Se
acercaban las Navidades y, aunque no lo tenía muy claro, acabé decantándome por
volver y celebrarlas con la familia. Para la vuelta a Zaragoza desde Cracovia, el
avión tenía que hacer escala en París, por lo que aproveché y decidí quedarme 4
días en la ciudad de las luces y el amor.
Nada más llegar al mediodía a París, hacía tan buen
tiempo que decidí sacarle partido e irme a la Torre Eiffel.

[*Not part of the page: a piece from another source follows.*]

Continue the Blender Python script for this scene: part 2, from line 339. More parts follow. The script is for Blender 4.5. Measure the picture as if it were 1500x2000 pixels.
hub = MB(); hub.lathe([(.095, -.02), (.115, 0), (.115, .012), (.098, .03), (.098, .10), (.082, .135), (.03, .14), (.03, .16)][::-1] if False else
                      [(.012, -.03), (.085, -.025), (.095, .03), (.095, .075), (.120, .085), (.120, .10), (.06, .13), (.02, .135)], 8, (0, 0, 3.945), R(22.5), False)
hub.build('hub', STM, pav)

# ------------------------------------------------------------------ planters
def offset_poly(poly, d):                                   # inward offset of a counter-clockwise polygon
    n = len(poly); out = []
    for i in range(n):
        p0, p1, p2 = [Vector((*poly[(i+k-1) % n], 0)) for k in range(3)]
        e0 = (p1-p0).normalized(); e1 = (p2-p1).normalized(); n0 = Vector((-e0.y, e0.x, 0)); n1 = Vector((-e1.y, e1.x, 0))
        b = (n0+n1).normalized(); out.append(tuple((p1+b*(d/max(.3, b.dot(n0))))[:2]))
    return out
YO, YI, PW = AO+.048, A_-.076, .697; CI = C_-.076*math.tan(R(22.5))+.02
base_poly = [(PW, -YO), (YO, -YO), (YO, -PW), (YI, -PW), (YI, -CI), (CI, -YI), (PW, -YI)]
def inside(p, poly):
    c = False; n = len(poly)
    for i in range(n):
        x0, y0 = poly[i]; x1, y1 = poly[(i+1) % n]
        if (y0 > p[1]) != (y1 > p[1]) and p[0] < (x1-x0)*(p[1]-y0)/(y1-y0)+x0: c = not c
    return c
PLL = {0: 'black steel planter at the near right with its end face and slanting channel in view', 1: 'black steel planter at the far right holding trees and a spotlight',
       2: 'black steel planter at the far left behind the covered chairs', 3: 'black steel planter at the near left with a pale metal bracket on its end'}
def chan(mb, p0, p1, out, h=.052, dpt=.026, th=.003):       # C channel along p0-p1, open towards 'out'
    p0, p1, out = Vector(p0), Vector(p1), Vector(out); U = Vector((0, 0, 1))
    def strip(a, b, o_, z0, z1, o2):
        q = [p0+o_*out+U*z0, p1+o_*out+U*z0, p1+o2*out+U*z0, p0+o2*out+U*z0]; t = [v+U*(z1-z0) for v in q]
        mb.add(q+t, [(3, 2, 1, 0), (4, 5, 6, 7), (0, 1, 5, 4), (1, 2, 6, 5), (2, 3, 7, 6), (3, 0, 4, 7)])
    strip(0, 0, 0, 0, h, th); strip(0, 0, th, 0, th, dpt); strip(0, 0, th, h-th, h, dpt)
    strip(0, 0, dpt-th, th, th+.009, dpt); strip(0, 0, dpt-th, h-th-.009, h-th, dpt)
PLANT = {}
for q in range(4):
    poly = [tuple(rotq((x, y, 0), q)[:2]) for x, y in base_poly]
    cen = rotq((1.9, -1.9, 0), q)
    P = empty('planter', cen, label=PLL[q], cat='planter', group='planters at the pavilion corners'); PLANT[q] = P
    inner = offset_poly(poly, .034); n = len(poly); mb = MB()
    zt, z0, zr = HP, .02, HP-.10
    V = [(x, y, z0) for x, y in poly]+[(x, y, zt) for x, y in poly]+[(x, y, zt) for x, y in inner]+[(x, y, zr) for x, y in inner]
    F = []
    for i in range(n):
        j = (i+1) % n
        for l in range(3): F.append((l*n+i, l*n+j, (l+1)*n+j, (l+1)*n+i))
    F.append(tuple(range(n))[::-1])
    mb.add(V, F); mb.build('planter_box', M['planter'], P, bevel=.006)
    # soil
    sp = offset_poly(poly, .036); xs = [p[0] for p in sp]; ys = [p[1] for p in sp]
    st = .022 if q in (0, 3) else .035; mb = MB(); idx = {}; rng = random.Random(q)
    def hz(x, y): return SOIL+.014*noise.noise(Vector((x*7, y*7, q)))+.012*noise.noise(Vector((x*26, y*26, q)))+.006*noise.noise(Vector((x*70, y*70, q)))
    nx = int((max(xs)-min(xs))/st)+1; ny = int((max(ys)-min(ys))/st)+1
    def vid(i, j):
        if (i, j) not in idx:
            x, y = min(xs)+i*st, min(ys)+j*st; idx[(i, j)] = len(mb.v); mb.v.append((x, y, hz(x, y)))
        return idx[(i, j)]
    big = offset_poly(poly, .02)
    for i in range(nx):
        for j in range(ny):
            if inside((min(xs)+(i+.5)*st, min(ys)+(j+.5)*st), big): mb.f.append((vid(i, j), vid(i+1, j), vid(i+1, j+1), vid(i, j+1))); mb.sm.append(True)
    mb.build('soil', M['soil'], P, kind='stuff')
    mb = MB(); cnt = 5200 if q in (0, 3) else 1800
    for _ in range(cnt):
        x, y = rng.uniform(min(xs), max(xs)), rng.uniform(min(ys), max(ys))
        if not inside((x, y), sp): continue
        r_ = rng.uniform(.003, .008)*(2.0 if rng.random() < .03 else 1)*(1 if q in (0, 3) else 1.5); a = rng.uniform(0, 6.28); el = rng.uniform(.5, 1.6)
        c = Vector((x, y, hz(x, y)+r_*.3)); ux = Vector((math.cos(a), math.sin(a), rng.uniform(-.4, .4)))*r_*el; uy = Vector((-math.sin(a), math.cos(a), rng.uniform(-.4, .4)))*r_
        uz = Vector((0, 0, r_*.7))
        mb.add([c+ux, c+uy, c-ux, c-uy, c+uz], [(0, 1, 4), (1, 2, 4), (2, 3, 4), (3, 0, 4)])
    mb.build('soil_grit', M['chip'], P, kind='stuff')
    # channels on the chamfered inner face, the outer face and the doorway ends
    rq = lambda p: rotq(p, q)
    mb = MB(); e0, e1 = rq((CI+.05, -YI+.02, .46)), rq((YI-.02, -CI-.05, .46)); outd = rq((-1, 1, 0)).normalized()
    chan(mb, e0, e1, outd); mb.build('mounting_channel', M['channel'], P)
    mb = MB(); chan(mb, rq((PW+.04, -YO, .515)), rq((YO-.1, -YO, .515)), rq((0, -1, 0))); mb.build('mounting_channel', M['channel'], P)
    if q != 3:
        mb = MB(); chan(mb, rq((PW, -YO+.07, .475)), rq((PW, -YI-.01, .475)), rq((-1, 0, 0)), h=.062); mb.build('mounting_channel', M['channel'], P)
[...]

Con
esta como referente en el horizonte me topé con el Arco del Triunfo, los Campos
Elíseos y, al fondo, el río Sena, donde por fin veía el cuerpo entero de la gran Torre.
A pesar de subir por las escaleras y con la maleta de ruedas en mano, ahí pude contemplar la ciudad desde lo alto sin apenas presencia de nubes que estropeasen la panorámica (también hay ascensores, pero eran más caros y había más gente en la fila).
Aquí tuve la gran suerte de que Jean-Gauthier, mi compañero de piso de este verano en Bretaña, vive en “La Campagne”, que vienen a ser las afueras de París. Ahí sus padres me ofrecieron pasar los 4 días como si fuese uno más de la familia, tomando queso y vino francés, al lado de la chimenea de leña y compartiendo momentos con Jean-Gauthier sobre el verano y el curso de nuestras vidas en la víspera de Navidades. Por el día me levantaba temprano para hacer turismo por la ciudad y por la tarde-noche estaba de nuevo ahí para cenar en familia y dormir.
Y, sabiendo que tenía 4 días para verlo todo, llegué a apañármelas para ver los monumentos más importantes de la capital francesa. Aunque, son tantos que había momentos en los que apenas tenía tiempo para pararme a contemplar tales maravillas, pues las
distancias son bastante largas entre sí.